▶ [Exercise goal]
Write the records out again exactly, leaving no images in.

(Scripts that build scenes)
(begin)
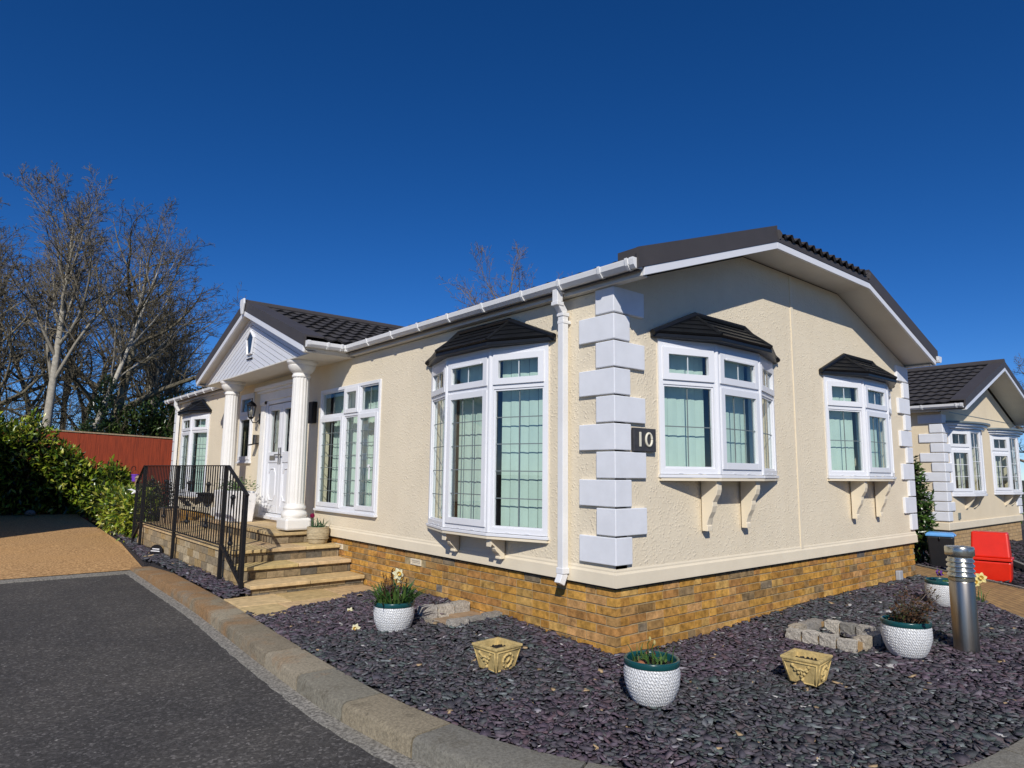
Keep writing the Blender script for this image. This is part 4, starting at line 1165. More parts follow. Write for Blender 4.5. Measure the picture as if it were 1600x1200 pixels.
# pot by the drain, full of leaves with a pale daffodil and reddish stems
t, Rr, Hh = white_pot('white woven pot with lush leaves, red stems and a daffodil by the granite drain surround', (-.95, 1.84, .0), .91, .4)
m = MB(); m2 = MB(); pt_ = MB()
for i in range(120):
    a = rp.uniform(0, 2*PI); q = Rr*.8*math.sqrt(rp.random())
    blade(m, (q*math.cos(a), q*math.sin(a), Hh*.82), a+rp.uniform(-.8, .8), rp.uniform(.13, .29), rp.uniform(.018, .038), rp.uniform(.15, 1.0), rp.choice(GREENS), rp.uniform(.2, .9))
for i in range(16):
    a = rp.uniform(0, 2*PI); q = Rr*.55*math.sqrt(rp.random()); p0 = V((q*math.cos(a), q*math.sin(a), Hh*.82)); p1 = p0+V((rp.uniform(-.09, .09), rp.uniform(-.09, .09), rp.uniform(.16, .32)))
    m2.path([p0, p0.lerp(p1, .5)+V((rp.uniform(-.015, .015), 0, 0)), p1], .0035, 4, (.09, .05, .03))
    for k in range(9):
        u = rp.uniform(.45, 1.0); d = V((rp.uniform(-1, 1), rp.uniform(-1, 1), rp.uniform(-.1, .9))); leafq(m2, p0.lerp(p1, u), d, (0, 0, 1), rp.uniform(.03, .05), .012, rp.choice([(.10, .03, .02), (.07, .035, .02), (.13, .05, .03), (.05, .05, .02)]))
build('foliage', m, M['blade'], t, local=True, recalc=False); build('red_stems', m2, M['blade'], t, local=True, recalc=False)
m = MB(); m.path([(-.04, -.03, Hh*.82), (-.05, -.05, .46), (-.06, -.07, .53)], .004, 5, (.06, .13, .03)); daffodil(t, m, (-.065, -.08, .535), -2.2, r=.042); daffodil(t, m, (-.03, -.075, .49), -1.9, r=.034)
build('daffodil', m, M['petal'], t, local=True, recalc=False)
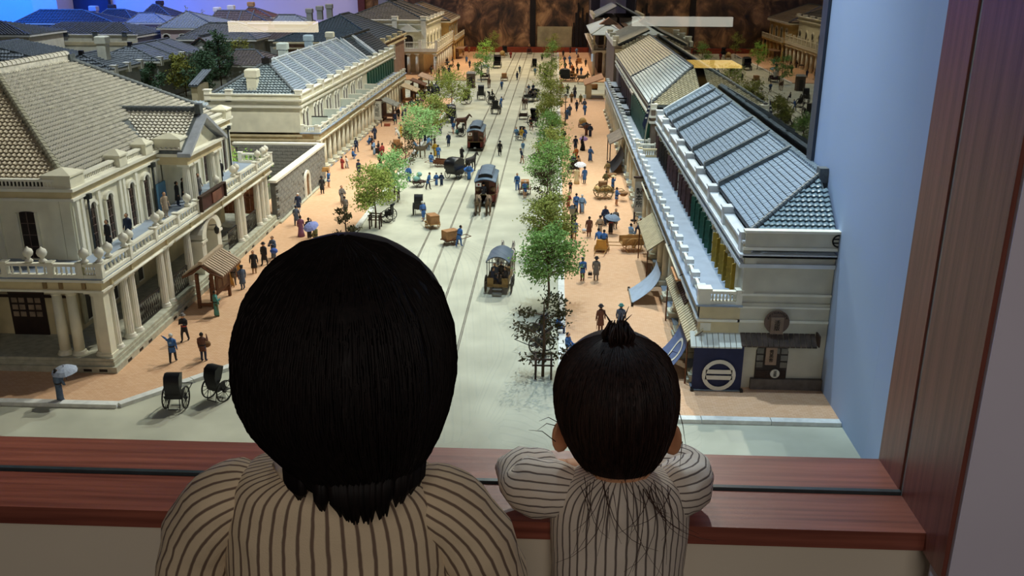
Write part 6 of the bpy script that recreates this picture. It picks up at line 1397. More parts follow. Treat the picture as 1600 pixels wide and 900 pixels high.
(end)
▶ [Correct response]
Keep writing the Blender script for this image. This is part 4, starting at line 1165. More parts follow. Write for Blender 4.5. Measure the picture as if it were 1600x1200 pixels.
# pot by the drain, full of leaves with a pale daffodil and reddish stems
t, Rr, Hh = white_pot('white woven pot with lush leaves, red stems and a daffodil by the granite drain surround', (-.95, 1.84, .0), .91, .4)
m = MB(); m2 = MB(); pt_ = MB()
for i in range(120):
    a = rp.uniform(0, 2*PI); q = Rr*.8*math.sqrt(rp.random())
    blade(m, (q*math.cos(a), q*math.sin(a), Hh*.82), a+rp.uniform(-.8, .8), rp.uniform(.13, .29), rp.uniform(.018, .038), rp.uniform(.15, 1.0), rp.choice(GREENS), rp.uniform(.2, .9))
for i in range(16):
    a = rp.uniform(0, 2*PI); q = Rr*.55*math.sqrt(rp.random()); p0 = V((q*math.cos(a), q*math.sin(a), Hh*.82)); p1 = p0+V((rp.uniform(-.09, .09), rp.uniform(-.09, .09), rp.uniform(.16, .32)))
    m2.path([p0, p0.lerp(p1, .5)+V((rp.uniform(-.015, .015), 0, 0)), p1], .0035, 4, (.09, .05, .03))
    for k in range(9):
        u = rp.uniform(.45, 1.0); d = V((rp.uniform(-1, 1), rp.uniform(-1, 1), rp.uniform(-.1, .9))); leafq(m2, p0.lerp(p1, u), d, (0, 0, 1), rp.uniform(.03, .05), .012, rp.choice([(.10, .03, .02), (.07, .035, .02), (.13, .05, .03), (.05, .05, .02)]))
build('foliage', m, M['blade'], t, local=True, recalc=False); build('red_stems', m2, M['blade'], t, local=True, recalc=False)
m = MB(); m.path([(-.04, -.03, Hh*.82), (-.05, -.05, .46), (-.06, -.07, .53)], .004, 5, (.06, .13, .03)); daffodil(t, m, (-.065, -.08, .535), -2.2, r=.042); daffodil(t, m, (-.03, -.075, .49), -1.9, r=.034)
build('daffodil', m, M['petal'], t, local=True, recalc=False)
Write part 6 of the bpy script that recreates this picture. It picks up at line 1397. More parts follow. Treat the picture as 1600 pixels wide and 900 pixels high.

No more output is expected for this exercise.